Soldiers of the Queen: Exploring personal narratives in the New Zealand Wars (Project 329)
Taranaki Wars Research Opportunity

The researcher, supervised by Puke Ariki’s Curator Pictorial Collections, will be tasked with researching and cataloguing amateur photographer and collector William Francis Gordon’s photograph album “Some Soldiers of the Queen”, who served in the New Zealand Wars and other notable persons connected herewith. This remarkable album is a unique historical artefact. Dating from around 1900, the album contains over 450 photographs of soldiers, civilians and Māori involved with the New Zealand Wars. The album is an integral part of Puke Ariki’s collection of Taranaki Wars material, memorialising those who are depicted and bringing their faces/identities into striking contemporary view.  This research project would involve a student using a variety of research sources to develop biographical information for people and regiments depicted in the album, conduct some original cataloguing on the heritage database and make the results of their research available online via the Puke Ariki website.
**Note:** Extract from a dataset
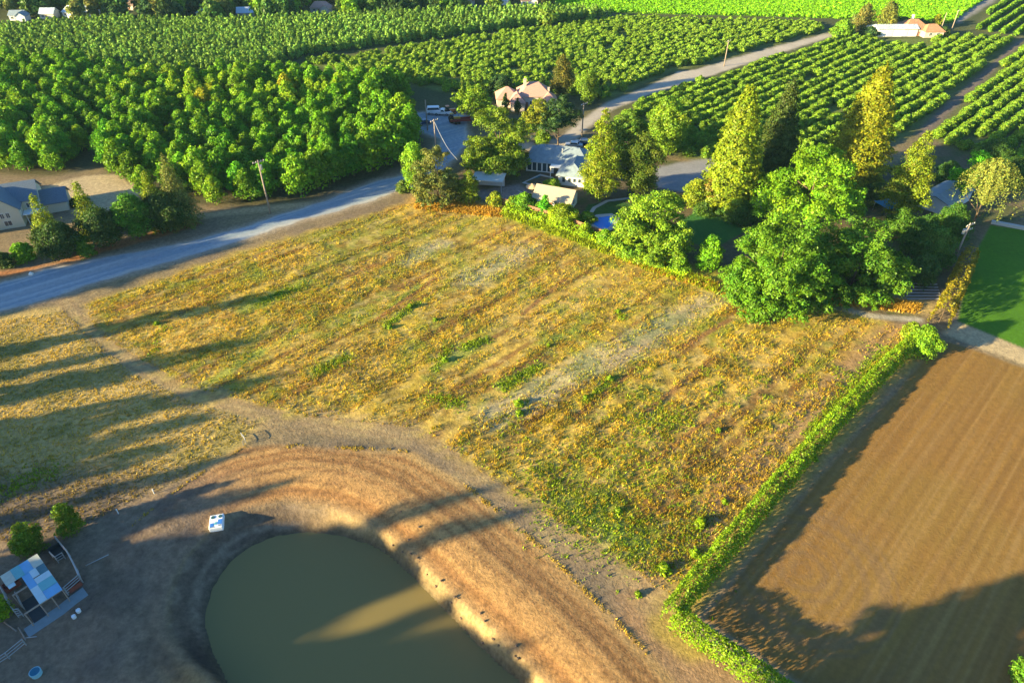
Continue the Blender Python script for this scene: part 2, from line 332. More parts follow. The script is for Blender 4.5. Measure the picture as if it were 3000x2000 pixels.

There will also be an opportunity for the student to showcase their research to a Puke Ariki staff seminar.

From colonial collecting to contemporary assemblage: joining the pieces of the New Zealand Wars together (Project 331)

Explore the rich and varied collections of Te Papa through a project to link photographs, archives, objects and other items relating to New Zealand’s nineteenth-century wars. What has the museum collected over the years and how might the varied items in the collection be brought together to tell a larger story of this important aspect of New Zealand’s history? You will be working with experienced curators and museum staff, and a research team at Victoria University. The goal is to build an assemblage from the collections, and to enhance means of public access to Te Papa’s collections.